▸ **EXERCISE DETAILS**
Exclude the pictures and reproduce the remaining data exactly as written.

'''

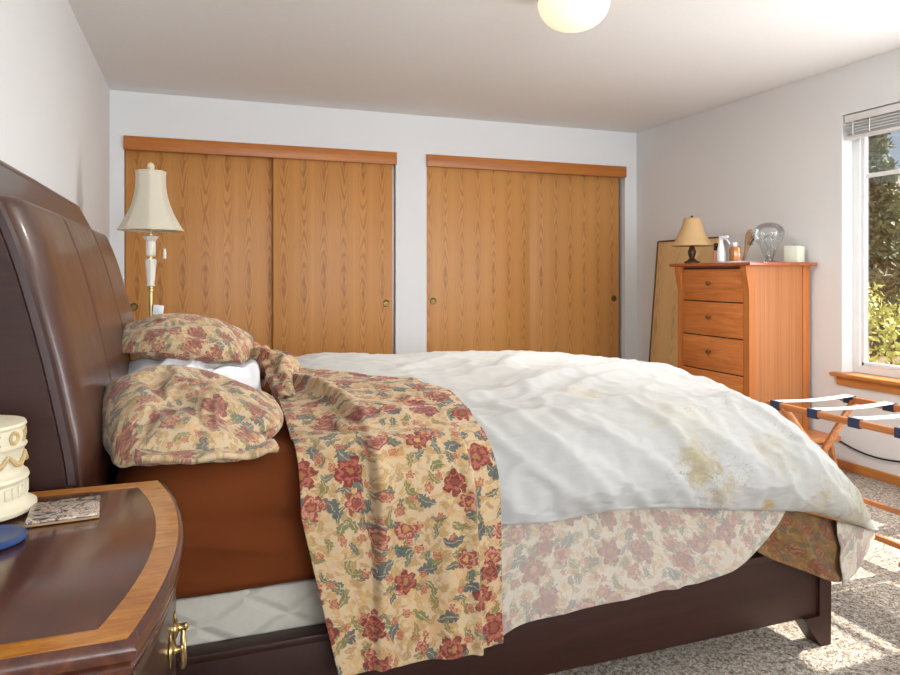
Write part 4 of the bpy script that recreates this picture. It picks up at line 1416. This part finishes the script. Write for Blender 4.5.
# ------------------------------------------------------------------ step stool and cord
st = thing('step_stool', 'low wooden stool with splayed legs between chest and window wall', 'stool', (3.37, 3.13, 0))
MB().box((0, 0, 0.225), (0.30, 0.20, 0.028), 0.006).build('seat', M['stool_wood'], st)
for sx in (-1, 1):
    for sy in (-1, 1):
        a = Vector((sx * 0.095, sy * 0.06, 0.212)); b = Vector((sx * 0.135, sy * 0.085, 0.0))
        mb = MB()
        mb.tube([a, b], [0.020, 0.016], 4)
        mb.build('leg', M['stool_wood'], st, smooth=False)
    MB().box((sx * 0.105, 0, 0.19), (0.018, 0.13, 0.04), 0.003).build('apron', M['stool_wood'], st)
pts = []
for i in range(25):
    t = i / 24
    pts.append((RX1 - 0.012 - 0.01 * math.sin(t * 9), 3.19 - 1.25 * t, 0.175 + 0.10 * t - 0.10 * math.sin(PI * min(1, t * 1.5)) * (1 - t)))
cdm = MB().tube(pts, 0.0055, 8).build('power_cord', M['black'])
tag(cdm, 'black power cord sagging along the wall below the window', 'cord')

# ------------------------------------------------------------------ outside the window
struct(MB().span((RX1 + WT, -14, -0.6), (40, 40, -0.35)).build('garden_ground', M['soil'], smooth=False))


def leaves(mb, n, centre, rad, size, rnd, up=0.3):
    for k in range(n):
        d = Vector((rnd.gauss(0, 1), rnd.gauss(0, 1), rnd.gauss(0, 1)))
        d.normalize()
        r = rnd.random() ** 0.5
        p = Vector(centre) + Vector((d.x * rad[0] * r, d.y * rad[1] * r, d.z * rad[2] * r))
        a = Vector((rnd.uniform(-1, 1), rnd.uniform(-1, 1), rnd.uniform(-0.3, 1))).normalized()
        b = a.cross(Vector((rnd.uniform(-1, 1), rnd.uniform(-1, 1), rnd.uniform(-1, 1)))).normalized()
        s_ = size * rnd.uniform(0.6, 1.3)
        c = a.cross(b)
        vs = [mb.bm.verts.new(p + q) for q in (-a * s_, b * s_ * 0.42 + c * s_ * 0.1, a * s_, -b * s_ * 0.42 + c * s_ * 0.1)]
        mb.bm.faces.new(vs)


rnd = random.Random(5)
shrubs = [((5.0, 3.95, -0.35), 1.52, 0.62, 'nearest yellow green shrub glowing in the sun outside the window'), ((6.9, 4.35, -0.35), 1.15, 0.7, 'second yellow green shrub farther out beyond the window')]
for loc, h, wd, lab in shrubs:
    s_ = thing('shrub', lab, 'shrub', loc)
    mb = MB()
    for k in range(46):
        a = rnd.uniform(0, 2 * PI); t = rnd.random()
        rr = wd * (0.15 + 0.85 * math.sqrt(rnd.random())) * math.sin(PI * min(0.96, 0.35 + 0.6 * t)) ** 0.6
        leaves(mb, 52, (rr * math.cos(a), rr * math.sin(a), h * (0.14 + 0.80 * t)), (0.16, 0.16, 0.12), 0.034, rnd)
    f = mb.build('foliage', M['leaf'], s_, smooth=False, normals=False); f['kind'] = 'stuff'
    mb = MB()
    for k in range(14):
        a = rnd.uniform(0, 2 * PI)
        mb.tube([(0, 0, 0), (0.3 * wd * math.cos(a), 0.3 * wd * math.sin(a), h * 0.4), (0.75 * wd * math.cos(a), 0.75 * wd * math.sin(a), h * 0.85)], [0.016, 0.01, 0.004], 6)
    mb.build('stems', M['bark_dark'], s_)

trees = [((10.2, 8.4, -0.35), 3.95, 0.95, 'tall dark pine standing by the neighbouring house'), ((19.0, 20.0, -0.35), 6.2, 2.2, 'broad evergreen left of the neighbouring house'),
         ((24.0, 15.5, -0.35), 9.5, 2.4, 'distant pine rising behind the house roof')]
for loc, h, wd, lab in trees:
    t_ = thing('pine_tree', lab, 'tree', loc)
    mb = MB()
    for k in range(260):
        t = rnd.random() ** 0.8
        a = rnd.uniform(0, 2 * PI)
        rr = wd * (1.05 - t) * math.sqrt(rnd.random())
        leaves(mb, 60, (rr * math.cos(a), rr * math.sin(a), h * (0.1 + 0.9 * t)), (0.34, 0.34, 0.16), 0.07, rnd)
    f = mb.build('foliage', M['pine'], t_, smooth=False, normals=False); f['kind'] = 'stuff'
    MB().tube([(0, 0, 0), (0.05, 0, h * 0.5), (0, 0, h)], [0.16, 0.10, 0.02], 10).build('trunk', M['bark'], t_)

hs = thing('house', 'grey neighbouring house with a white trimmed window seen outside', 'house', (14.5, 13.0, -0.35))
MB().span((-0.5, -3.2, 0), (5, 3.6, 2.9)).build('wall', M['siding'], hs, smooth=False)
MB().prism([(-3.5, 2.85), (3.9, 2.85), (0.2, 4.1)], 0, -0.9, 5.3).build('roof', M['roofing'], hs, smooth=False)
for yy in (-1.6, 0.6):
    wf = MB().span((-0.56, yy - 0.5, 1.0), (-0.48, yy + 0.5, 2.1)).build('window', M['vinyl'], hs, smooth=False)
    MB().span((-0.58, yy - 0.42, 1.08), (-0.55, yy + 0.42, 2.02)).build('pane', M['black'], wf, smooth=False)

'''

▸ **WORKED ANSWER**
Write part 4 of the bpy script that recreates this picture. It picks up at line 1416. This part finishes the script. Write for Blender 4.5.
# ------------------------------------------------------------------ step stool and cord
st = thing('step_stool', 'low wooden stool with splayed legs between chest and window wall', 'stool', (3.37, 3.13, 0))
MB().box((0, 0, 0.225), (0.30, 0.20, 0.028), 0.006).build('seat', M['stool_wood'], st)
for sx in (-1, 1):
    for sy in (-1, 1):
        a = Vector((sx * 0.095, sy * 0.06, 0.212)); b = Vector((sx * 0.135, sy * 0.085, 0.0))
        mb = MB()
        mb.tube([a, b], [0.020, 0.016], 4)
        mb.build('leg', M['stool_wood'], st, smooth=False)
    MB().box((sx * 0.105, 0, 0.19), (0.018, 0.13, 0.04), 0.003).build('apron', M['stool_wood'], st)
pts = []
for i in range(25):
    t = i / 24
    pts.append((RX1 - 0.012 - 0.01 * math.sin(t * 9), 3.19 - 1.25 * t, 0.175 + 0.10 * t - 0.10 * math.sin(PI * min(1, t * 1.5)) * (1 - t)))
cdm = MB().tube(pts, 0.0055, 8).build('power_cord', M['black'])
tag(cdm, 'black power cord sagging along the wall below the window', 'cord')

# ------------------------------------------------------------------ outside the window
struct(MB().span((RX1 + WT, -14, -0.6), (40, 40, -0.35)).build('garden_ground', M['soil'], smooth=False))


def leaves(mb, n, centre, rad, size, rnd, up=0.3):
    for k in range(n):
        d = Vector((rnd.gauss(0, 1), rnd.gauss(0, 1), rnd.gauss(0, 1)))
        d.normalize()
        r = rnd.random() ** 0.5
        p = Vector(centre) + Vector((d.x * rad[0] * r, d.y * rad[1] * r, d.z * rad[2] * r))
        a = Vector((rnd.uniform(-1, 1), rnd.uniform(-1, 1), rnd.uniform(-0.3, 1))).normalized()
        b = a.cross(Vector((rnd.uniform(-1, 1), rnd.uniform(-1, 1), rnd.uniform(-1, 1)))).normalized()
        s_ = size * rnd.uniform(0.6, 1.3)
        c = a.cross(b)
        vs = [mb.bm.verts.new(p + q) for q in (-a * s_, b * s_ * 0.42 + c * s_ * 0.1, a * s_, -b * s_ * 0.42 + c * s_ * 0.1)]
        mb.bm.faces.new(vs)


rnd = random.Random(5)
shrubs = [((5.0, 3.95, -0.35), 1.52, 0.62, 'nearest yellow green shrub glowing in the sun outside the window'), ((6.9, 4.35, -0.35), 1.15, 0.7, 'second yellow green shrub farther out beyond the window')]
for loc, h, wd, lab in shrubs:
    s_ = thing('shrub', lab, 'shrub', loc)
    mb = MB()
    for k in range(46):
        a = rnd.uniform(0, 2 * PI); t = rnd.random()
        rr = wd * (0.15 + 0.85 * math.sqrt(rnd.random())) * math.sin(PI * min(0.96, 0.35 + 0.6 * t)) ** 0.6
        leaves(mb, 52, (rr * math.cos(a), rr * math.sin(a), h * (0.14 + 0.80 * t)), (0.16, 0.16, 0.12), 0.034, rnd)
    f = mb.build('foliage', M['leaf'], s_, smooth=False, normals=False); f['kind'] = 'stuff'
    mb = MB()
    for k in range(14):
        a = rnd.uniform(0, 2 * PI)
        mb.tube([(0, 0, 0), (0.3 * wd * math.cos(a), 0.3 * wd * math.sin(a), h * 0.4), (0.75 * wd * math.cos(a), 0.75 * wd * math.sin(a), h * 0.85)], [0.016, 0.01, 0.004], 6)
    mb.build('stems', M['bark_dark'], s_)

trees = [((10.2, 8.4, -0.35), 3.95, 0.95, 'tall dark pine standing by the neighbouring house'), ((19.0, 20.0, -0.35), 6.2, 2.2, 'broad evergreen left of the neighbouring house'),
         ((24.0, 15.5, -0.35), 9.5, 2.4, 'distant pine rising behind the house roof')]
for loc, h, wd, lab in trees:
    t_ = thing('pine_tree', lab, 'tree', loc)
    mb = MB()
    for k in range(260):
        t = rnd.random() ** 0.8
        a = rnd.uniform(0, 2 * PI)
        rr = wd * (1.05 - t) * math.sqrt(rnd.random())
        leaves(mb, 60, (rr * math.cos(a), rr * math.sin(a), h * (0.1 + 0.9 * t)), (0.34, 0.34, 0.16), 0.07, rnd)
    f = mb.build('foliage', M['pine'], t_, smooth=False, normals=False); f['kind'] = 'stuff'
    MB().tube([(0, 0, 0), (0.05, 0, h * 0.5), (0, 0, h)], [0.16, 0.10, 0.02], 10).build('trunk', M['bark'], t_)

hs = thing('house', 'grey neighbouring house with a white trimmed window seen outside', 'house', (14.5, 13.0, -0.35))
MB().span((-0.5, -3.2, 0), (5, 3.6, 2.9)).build('wall', M['siding'], hs, smooth=False)
MB().prism([(-3.5, 2.85), (3.9, 2.85), (0.2, 4.1)], 0, -0.9, 5.3).build('roof', M['roofing'], hs, smooth=False)
for yy in (-1.6, 0.6):
    wf = MB().span((-0.56, yy - 0.5, 1.0), (-0.48, yy + 0.5, 2.1)).build('window', M['vinyl'], hs, smooth=False)
    MB().span((-0.58, yy - 0.42, 1.08), (-0.55, yy + 0.42, 2.02)).build('pane', M['black'], wf, smooth=False)